PROBLEM TO WORK ON
Below is some material; set it all down exactly, apart from the pictures.

--------------------

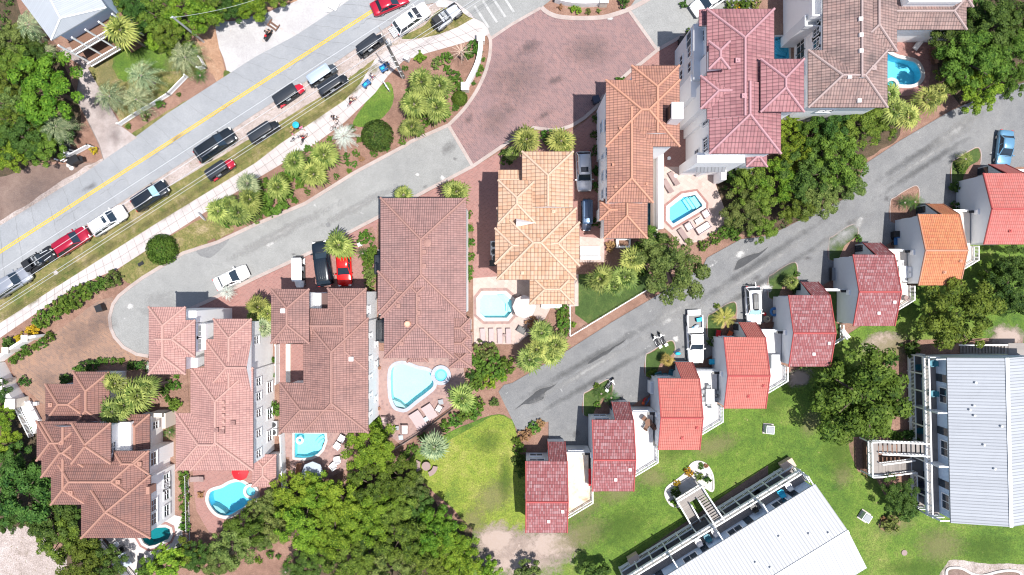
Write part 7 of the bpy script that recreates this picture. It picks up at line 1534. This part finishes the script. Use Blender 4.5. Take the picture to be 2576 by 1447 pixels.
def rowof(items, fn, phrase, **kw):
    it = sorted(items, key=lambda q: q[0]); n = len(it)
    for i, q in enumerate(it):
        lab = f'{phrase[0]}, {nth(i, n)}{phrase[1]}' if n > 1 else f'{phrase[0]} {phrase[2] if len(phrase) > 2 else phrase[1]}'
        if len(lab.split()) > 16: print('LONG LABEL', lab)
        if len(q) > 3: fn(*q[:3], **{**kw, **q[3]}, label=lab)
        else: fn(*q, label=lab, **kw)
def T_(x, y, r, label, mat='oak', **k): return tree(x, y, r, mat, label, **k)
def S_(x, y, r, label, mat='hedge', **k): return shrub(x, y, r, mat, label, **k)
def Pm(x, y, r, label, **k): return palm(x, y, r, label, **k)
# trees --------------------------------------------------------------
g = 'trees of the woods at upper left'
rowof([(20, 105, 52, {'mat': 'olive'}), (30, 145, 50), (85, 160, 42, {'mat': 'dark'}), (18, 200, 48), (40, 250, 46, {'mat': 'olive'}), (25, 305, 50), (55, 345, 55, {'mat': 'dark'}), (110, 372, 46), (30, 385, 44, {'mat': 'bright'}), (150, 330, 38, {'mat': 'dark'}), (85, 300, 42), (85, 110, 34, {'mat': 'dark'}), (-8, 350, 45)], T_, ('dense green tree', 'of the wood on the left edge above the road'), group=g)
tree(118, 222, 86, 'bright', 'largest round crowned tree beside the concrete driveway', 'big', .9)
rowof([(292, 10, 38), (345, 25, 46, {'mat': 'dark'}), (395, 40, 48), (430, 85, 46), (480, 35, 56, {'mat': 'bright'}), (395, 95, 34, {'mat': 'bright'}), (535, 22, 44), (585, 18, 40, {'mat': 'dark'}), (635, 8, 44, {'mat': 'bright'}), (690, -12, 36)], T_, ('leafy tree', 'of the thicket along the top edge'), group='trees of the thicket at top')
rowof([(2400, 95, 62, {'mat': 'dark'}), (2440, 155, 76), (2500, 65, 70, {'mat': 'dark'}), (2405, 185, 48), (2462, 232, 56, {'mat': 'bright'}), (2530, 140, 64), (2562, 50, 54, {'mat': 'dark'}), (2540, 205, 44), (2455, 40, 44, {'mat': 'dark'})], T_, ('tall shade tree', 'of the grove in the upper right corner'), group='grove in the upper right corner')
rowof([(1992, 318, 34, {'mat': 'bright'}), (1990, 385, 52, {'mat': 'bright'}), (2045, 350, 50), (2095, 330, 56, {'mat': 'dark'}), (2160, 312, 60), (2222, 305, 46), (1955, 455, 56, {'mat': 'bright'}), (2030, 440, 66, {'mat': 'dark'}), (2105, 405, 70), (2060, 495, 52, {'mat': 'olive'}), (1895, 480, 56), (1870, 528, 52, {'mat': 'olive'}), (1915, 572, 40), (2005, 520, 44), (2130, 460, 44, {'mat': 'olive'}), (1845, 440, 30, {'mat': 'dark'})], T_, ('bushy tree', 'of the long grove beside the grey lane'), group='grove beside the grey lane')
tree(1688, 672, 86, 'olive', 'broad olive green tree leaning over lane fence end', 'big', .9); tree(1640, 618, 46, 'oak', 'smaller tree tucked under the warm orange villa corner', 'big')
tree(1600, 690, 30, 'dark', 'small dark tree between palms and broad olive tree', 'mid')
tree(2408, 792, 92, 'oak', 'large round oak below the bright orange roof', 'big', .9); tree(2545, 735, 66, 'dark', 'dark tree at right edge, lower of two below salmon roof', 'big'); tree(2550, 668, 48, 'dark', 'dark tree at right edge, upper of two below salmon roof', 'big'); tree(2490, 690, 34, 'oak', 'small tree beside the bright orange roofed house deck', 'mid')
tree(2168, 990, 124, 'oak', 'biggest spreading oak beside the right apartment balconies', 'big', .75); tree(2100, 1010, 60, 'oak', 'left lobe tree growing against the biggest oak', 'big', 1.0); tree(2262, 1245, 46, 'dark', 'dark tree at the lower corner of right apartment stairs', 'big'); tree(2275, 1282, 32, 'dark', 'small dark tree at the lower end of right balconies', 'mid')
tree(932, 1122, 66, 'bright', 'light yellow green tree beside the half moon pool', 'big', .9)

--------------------

OUTPUT FOR THIS TASK
Write part 7 of the bpy script that recreates this picture. It picks up at line 1534. This part finishes the script. Use Blender 4.5. Take the picture to be 2576 by 1447 pixels.
def rowof(items, fn, phrase, **kw):
    it = sorted(items, key=lambda q: q[0]); n = len(it)
    for i, q in enumerate(it):
        lab = f'{phrase[0]}, {nth(i, n)}{phrase[1]}' if n > 1 else f'{phrase[0]} {phrase[2] if len(phrase) > 2 else phrase[1]}'
        if len(lab.split()) > 16: print('LONG LABEL', lab)
        if len(q) > 3: fn(*q[:3], **{**kw, **q[3]}, label=lab)
        else: fn(*q, label=lab, **kw)
def T_(x, y, r, label, mat='oak', **k): return tree(x, y, r, mat, label, **k)
def S_(x, y, r, label, mat='hedge', **k): return shrub(x, y, r, mat, label, **k)
def Pm(x, y, r, label, **k): return palm(x, y, r, label, **k)
# trees --------------------------------------------------------------
g = 'trees of the woods at upper left'
rowof([(20, 105, 52, {'mat': 'olive'}), (30, 145, 50), (85, 160, 42, {'mat': 'dark'}), (18, 200, 48), (40, 250, 46, {'mat': 'olive'}), (25, 305, 50), (55, 345, 55, {'mat': 'dark'}), (110, 372, 46), (30, 385, 44, {'mat': 'bright'}), (150, 330, 38, {'mat': 'dark'}), (85, 300, 42), (85, 110, 34, {'mat': 'dark'}), (-8, 350, 45)], T_, ('dense green tree', 'of the wood on the left edge above the road'), group=g)
tree(118, 222, 86, 'bright', 'largest round crowned tree beside the concrete driveway', 'big', .9)
rowof([(292, 10, 38), (345, 25, 46, {'mat': 'dark'}), (395, 40, 48), (430, 85, 46), (480, 35, 56, {'mat': 'bright'}), (395, 95, 34, {'mat': 'bright'}), (535, 22, 44), (585, 18, 40, {'mat': 'dark'}), (635, 8, 44, {'mat': 'bright'}), (690, -12, 36)], T_, ('leafy tree', 'of the thicket along the top edge'), group='trees of the thicket at top')
rowof([(2400, 95, 62, {'mat': 'dark'}), (2440, 155, 76), (2500, 65, 70, {'mat': 'dark'}), (2405, 185, 48), (2462, 232, 56, {'mat': 'bright'}), (2530, 140, 64), (2562, 50, 54, {'mat': 'dark'}), (2540, 205, 44), (2455, 40, 44, {'mat': 'dark'})], T_, ('tall shade tree', 'of the grove in the upper right corner'), group='grove in the upper right corner')
rowof([(1992, 318, 34, {'mat': 'bright'}), (1990, 385, 52, {'mat': 'bright'}), (2045, 350, 50), (2095, 330, 56, {'mat': 'dark'}), (2160, 312, 60), (2222, 305, 46), (1955, 455, 56, {'mat': 'bright'}), (2030, 440, 66, {'mat': 'dark'}), (2105, 405, 70), (2060, 495, 52, {'mat': 'olive'}), (1895, 480, 56), (1870, 528, 52, {'mat': 'olive'}), (1915, 572, 40), (2005, 520, 44), (2130, 460, 44, {'mat': 'olive'}), (1845, 440, 30, {'mat': 'dark'})], T_, ('bushy tree', 'of the long grove beside the grey lane'), group='grove beside the grey lane')
tree(1688, 672, 86, 'olive', 'broad olive green tree leaning over lane fence end', 'big', .9); tree(1640, 618, 46, 'oak', 'smaller tree tucked under the warm orange villa corner', 'big')
tree(1600, 690, 30, 'dark', 'small dark tree between palms and broad olive tree', 'mid')
tree(2408, 792, 92, 'oak', 'large round oak below the bright orange roof', 'big', .9); tree(2545, 735, 66, 'dark', 'dark tree at right edge, lower of two below salmon roof', 'big'); tree(2550, 668, 48, 'dark', 'dark tree at right edge, upper of two below salmon roof', 'big'); tree(2490, 690, 34, 'oak', 'small tree beside the bright orange roofed house deck', 'mid')
tree(2168, 990, 124, 'oak', 'biggest spreading oak beside the right apartment balconies', 'big', .75); tree(2100, 1010, 60, 'oak', 'left lobe tree growing against the biggest oak', 'big', 1.0); tree(2262, 1245, 46, 'dark', 'dark tree at the lower corner of right apartment stairs', 'big'); tree(2275, 1282, 32, 'dark', 'small dark tree at the lower end of right balconies', 'mid')
tree(932, 1122, 66, 'bright', 'light yellow green tree beside the half moon pool', 'big', .9)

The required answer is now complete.